● Available data
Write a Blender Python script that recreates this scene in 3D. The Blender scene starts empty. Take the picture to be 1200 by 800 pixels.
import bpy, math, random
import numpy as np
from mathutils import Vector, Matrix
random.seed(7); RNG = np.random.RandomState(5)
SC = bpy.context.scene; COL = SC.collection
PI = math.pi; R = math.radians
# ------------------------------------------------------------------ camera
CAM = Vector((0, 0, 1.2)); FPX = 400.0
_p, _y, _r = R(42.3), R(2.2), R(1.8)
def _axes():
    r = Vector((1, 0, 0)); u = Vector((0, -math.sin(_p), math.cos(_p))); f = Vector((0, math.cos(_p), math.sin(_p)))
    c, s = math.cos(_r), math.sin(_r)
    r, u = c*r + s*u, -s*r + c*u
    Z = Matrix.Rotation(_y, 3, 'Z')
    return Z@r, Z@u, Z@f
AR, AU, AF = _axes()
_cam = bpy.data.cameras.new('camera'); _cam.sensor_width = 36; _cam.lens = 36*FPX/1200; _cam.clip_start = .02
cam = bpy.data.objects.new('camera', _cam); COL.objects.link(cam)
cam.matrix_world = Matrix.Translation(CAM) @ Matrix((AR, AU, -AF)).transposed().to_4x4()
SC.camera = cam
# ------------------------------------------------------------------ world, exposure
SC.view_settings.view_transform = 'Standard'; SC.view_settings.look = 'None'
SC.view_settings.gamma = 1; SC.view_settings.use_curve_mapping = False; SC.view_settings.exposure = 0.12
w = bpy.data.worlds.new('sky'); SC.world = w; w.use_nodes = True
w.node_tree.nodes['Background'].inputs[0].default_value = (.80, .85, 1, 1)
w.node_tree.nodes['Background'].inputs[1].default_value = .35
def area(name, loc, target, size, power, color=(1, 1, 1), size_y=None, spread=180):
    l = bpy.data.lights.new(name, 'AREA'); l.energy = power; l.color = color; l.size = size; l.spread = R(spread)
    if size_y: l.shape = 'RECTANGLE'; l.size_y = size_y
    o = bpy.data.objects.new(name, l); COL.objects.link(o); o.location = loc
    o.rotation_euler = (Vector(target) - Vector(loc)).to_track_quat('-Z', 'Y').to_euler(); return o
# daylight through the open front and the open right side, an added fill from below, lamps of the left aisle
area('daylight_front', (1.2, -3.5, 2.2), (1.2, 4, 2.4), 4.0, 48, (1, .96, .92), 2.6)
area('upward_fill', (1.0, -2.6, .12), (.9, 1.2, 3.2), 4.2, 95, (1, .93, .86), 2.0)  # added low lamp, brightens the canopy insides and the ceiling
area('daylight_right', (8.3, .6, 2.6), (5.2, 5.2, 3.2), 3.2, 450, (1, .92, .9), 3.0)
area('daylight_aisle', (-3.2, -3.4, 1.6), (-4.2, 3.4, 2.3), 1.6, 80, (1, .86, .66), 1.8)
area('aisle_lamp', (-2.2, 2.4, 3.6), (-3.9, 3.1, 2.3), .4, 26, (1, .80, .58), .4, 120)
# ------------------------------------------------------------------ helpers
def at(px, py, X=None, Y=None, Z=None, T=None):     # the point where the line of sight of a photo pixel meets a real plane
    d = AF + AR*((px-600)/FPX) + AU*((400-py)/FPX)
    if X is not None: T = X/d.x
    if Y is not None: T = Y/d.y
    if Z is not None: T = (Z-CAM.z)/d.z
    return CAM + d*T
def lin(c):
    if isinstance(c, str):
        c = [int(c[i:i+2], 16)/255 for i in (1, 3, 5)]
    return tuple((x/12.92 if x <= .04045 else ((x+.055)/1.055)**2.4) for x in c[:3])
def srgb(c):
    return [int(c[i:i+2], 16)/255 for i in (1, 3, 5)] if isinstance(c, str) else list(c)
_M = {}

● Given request
Extract all of the data shown above and repeat it verbatim.

● The response
Write a Blender Python script that recreates this scene in 3D. The Blender scene starts empty. Take the picture to be 1200 by 800 pixels.
import bpy, math, random
import numpy as np
from mathutils import Vector, Matrix
random.seed(7); RNG = np.random.RandomState(5)
SC = bpy.context.scene; COL = SC.collection
PI = math.pi; R = math.radians
# ------------------------------------------------------------------ camera
CAM = Vector((0, 0, 1.2)); FPX = 400.0
_p, _y, _r = R(42.3), R(2.2), R(1.8)
def _axes():
    r = Vector((1, 0, 0)); u = Vector((0, -math.sin(_p), math.cos(_p))); f = Vector((0, math.cos(_p), math.sin(_p)))
    c, s = math.cos(_r), math.sin(_r)
    r, u = c*r + s*u, -s*r + c*u
    Z = Matrix.Rotation(_y, 3, 'Z')
    return Z@r, Z@u, Z@f
AR, AU, AF = _axes()
_cam = bpy.data.cameras.new('camera'); _cam.sensor_width = 36; _cam.lens = 36*FPX/1200; _cam.clip_start = .02
cam = bpy.data.objects.new('camera', _cam); COL.objects.link(cam)
cam.matrix_world = Matrix.Translation(CAM) @ Matrix((AR, AU, -AF)).transposed().to_4x4()
SC.camera = cam
# ------------------------------------------------------------------ world, exposure
SC.view_settings.view_transform = 'Standard'; SC.view_settings.look = 'None'
SC.view_settings.gamma = 1; SC.view_settings.use_curve_mapping = False; SC.view_settings.exposure = 0.12
w = bpy.data.worlds.new('sky'); SC.world = w; w.use_nodes = True
w.node_tree.nodes['Background'].inputs[0].default_value = (.80, .85, 1, 1)
w.node_tree.nodes['Background'].inputs[1].default_value = .35
def area(name, loc, target, size, power, color=(1, 1, 1), size_y=None, spread=180):
    l = bpy.data.lights.new(name, 'AREA'); l.energy = power; l.color = color; l.size = size; l.spread = R(spread)
    if size_y: l.shape = 'RECTANGLE'; l.size_y = size_y
    o = bpy.data.objects.new(name, l); COL.objects.link(o); o.location = loc
    o.rotation_euler = (Vector(target) - Vector(loc)).to_track_quat('-Z', 'Y').to_euler(); return o
# daylight through the open front and the open right side, an added fill from below, lamps of the left aisle
area('daylight_front', (1.2, -3.5, 2.2), (1.2, 4, 2.4), 4.0, 48, (1, .96, .92), 2.6)
area('upward_fill', (1.0, -2.6, .12), (.9, 1.2, 3.2), 4.2, 95, (1, .93, .86), 2.0)  # added low lamp, brightens the canopy insides and the ceiling
area('daylight_right', (8.3, .6, 2.6), (5.2, 5.2, 3.2), 3.2, 450, (1, .92, .9), 3.0)
area('daylight_aisle', (-3.2, -3.4, 1.6), (-4.2, 3.4, 2.3), 1.6, 80, (1, .86, .66), 1.8)
area('aisle_lamp', (-2.2, 2.4, 3.6), (-3.9, 3.1, 2.3), .4, 26, (1, .80, .58), .4, 120)
# ------------------------------------------------------------------ helpers
def at(px, py, X=None, Y=None, Z=None, T=None):     # the point where the line of sight of a photo pixel meets a real plane
    d = AF + AR*((px-600)/FPX) + AU*((400-py)/FPX)
    if X is not None: T = X/d.x
    if Y is not None: T = Y/d.y
    if Z is not None: T = (Z-CAM.z)/d.z
    return CAM + d*T
def lin(c):
    if isinstance(c, str):
        c = [int(c[i:i+2], 16)/255 for i in (1, 3, 5)]
    return tuple((x/12.92 if x <= .04045 else ((x+.055)/1.055)**2.4) for x in c[:3])
def srgb(c):
    return [int(c[i:i+2], 16)/255 for i in (1, 3, 5)] if isinstance(c, str) else list(c)
_M = {}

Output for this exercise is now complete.